The other outcomes -- that cheese diminished fruitiness, oakiness or
spiciness -- may be what Heymann call a cognitive effect. In other
words, it's in our heads. We expect that result, so we find that
result. Although she hasn't devised a way to tease apart the impact
of cognition, or expectation, she suspects it's at the root of many
vaunted wine-and-cheese marriages.
"My 'take home' is, you shouldn't worry about which wine you have
with which cheese," says Heymann. "Have the wine you love with the
cheese you love. " If most cheeses affect most red wines in a
similar way, by turning down the volume, it may be pointless to keep
looking for a match that soars.
Daniel Baron, winemaker at Silver Oak Wine Cellars in Oakville, says
his extensive if informal research doesn't support the UC Davis
team's conclusions. A cheese enthusiast, Baron says he has invested
a lot of time hunting for cheeses that would complement his famed
Cabernet Sauvignons.
"It's been a long journey," says the winemaker, "but in my
experience, the old rules of wine and cheese pairing hold true."

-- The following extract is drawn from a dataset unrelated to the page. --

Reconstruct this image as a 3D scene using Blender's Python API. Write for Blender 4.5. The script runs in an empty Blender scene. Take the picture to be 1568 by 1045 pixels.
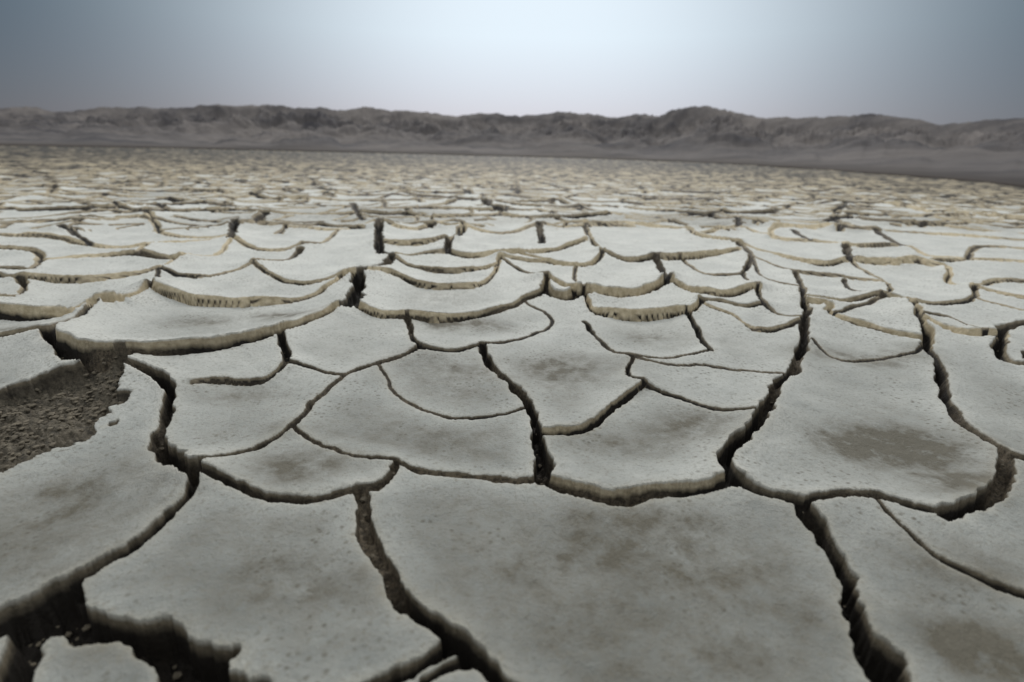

For him, that means no blue cheese ("It really brings out the
bitterness in a red wine"), no triple-cream cheeses ("iffy") and a
distinct preference for well-aged cow's and sheep's milk cheeses
such as aged Gouda, Vella Dry Jack and Manchego -- cheeses that he
finds not just tolerable with his wine but flattering.
Other tasters who, like Baron, have experienced a ghastly clash
between dry red wine and pungent blue cheese may suspect that
something physiological is to blame. As for the utter rightness on
the tongue of Vella Dry Jack and Silver Oak Cabernet -- how does
Heymann explain that?
"There's that saying, 'Perception is reality,' " says the professor.
"If you perceive that the wine is better with the cheese, then it
is. What's happening in your head is no less real than what's
happening on your palate, but it's probably different."